What should have taken 30 minutes or so to walk back down the mountain took me well over an hour and was far harder than climbing up. I would try to find every grassy area to walk on to soften the blow a bit while still avoiding the piles the horses had left behind. The switchbacks were the steepest, and therefore the hardest. 

Still, when we were halfway down, looking back up at that summit was very gratifying.

By the time we reached the street again, I was ready to just get back to the Pacific Princess, and, luckily, the walk from that point was only 15 minutes or so. I made it up the gangway and into the air conditioned comfort of our cabin and collapsed, as did G, proving that we are not kids anymore. At some point, I managed to lift myself off the bed and got us each an ibuprofen, which helped, and G eventually went to a hot tub, but that was pretty much it for us for the rest of the afternoon. 

The Children of Raiatea folkloric group performed at 5pm on the pool deck. They are just cute as can be, and we enjoyed watching them en route to the Elite Lounge.
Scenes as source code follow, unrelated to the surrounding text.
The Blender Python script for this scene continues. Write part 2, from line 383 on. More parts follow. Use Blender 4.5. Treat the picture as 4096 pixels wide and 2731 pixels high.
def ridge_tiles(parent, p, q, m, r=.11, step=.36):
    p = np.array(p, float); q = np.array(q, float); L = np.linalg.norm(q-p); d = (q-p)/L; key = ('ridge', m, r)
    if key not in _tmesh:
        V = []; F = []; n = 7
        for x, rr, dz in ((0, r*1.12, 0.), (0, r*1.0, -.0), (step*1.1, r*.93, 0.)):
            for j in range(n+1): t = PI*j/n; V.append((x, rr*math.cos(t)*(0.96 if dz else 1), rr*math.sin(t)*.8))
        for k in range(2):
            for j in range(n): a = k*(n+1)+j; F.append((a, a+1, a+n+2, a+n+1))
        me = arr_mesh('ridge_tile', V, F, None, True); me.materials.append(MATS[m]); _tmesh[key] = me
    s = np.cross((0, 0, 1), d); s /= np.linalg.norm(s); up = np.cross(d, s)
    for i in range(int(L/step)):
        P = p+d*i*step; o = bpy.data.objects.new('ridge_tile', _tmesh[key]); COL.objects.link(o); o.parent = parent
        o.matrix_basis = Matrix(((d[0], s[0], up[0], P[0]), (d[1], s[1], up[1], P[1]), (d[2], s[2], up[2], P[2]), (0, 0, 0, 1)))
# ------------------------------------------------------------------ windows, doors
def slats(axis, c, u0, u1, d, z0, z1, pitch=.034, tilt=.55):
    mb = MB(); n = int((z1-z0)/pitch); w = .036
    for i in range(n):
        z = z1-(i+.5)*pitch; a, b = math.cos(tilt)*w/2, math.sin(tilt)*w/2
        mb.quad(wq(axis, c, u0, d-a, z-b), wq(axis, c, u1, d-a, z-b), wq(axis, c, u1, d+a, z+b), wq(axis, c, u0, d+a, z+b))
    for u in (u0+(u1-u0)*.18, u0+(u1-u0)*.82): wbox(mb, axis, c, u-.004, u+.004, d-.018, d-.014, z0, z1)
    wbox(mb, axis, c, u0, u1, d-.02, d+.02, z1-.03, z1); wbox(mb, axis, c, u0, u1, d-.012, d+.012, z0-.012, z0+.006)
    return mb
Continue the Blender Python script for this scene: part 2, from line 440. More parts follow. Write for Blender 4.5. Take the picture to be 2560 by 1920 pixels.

We enjoyed our final dinner tonight with our "next door" tablemates from this cruise, Andy (who was also on last cruise) and three of the youngest passengers on the ship, Matt and Crystal and Crystal's sister Jenny.  We dine tomorrow night at the specialty steakhouse on board, as we make our way from Bora Bora back to Papeete for an 8am arrival the next day.  The production show Stardust was being performed at 8:30pm, and another Raiatea folkloric show is taking place on the pool deck at 9:30pm. We are tired, however, and a pillow sounds more attractive right about now. 

The moon's reflection on the water tonight

We had planned to go to Matira Beach on Bora Bora tomorrow, but looked at each other as we got ready for bed tonight. We've both had a lot of sun the past few days (I think we sweat and/or wiped off our sunscreen in today's intense heat). We might do a couple of hours on the beach...or we might spend the day in a lounger in the shade on the Promenade Deck. A down day with a book in hand sounds pretty nice right now.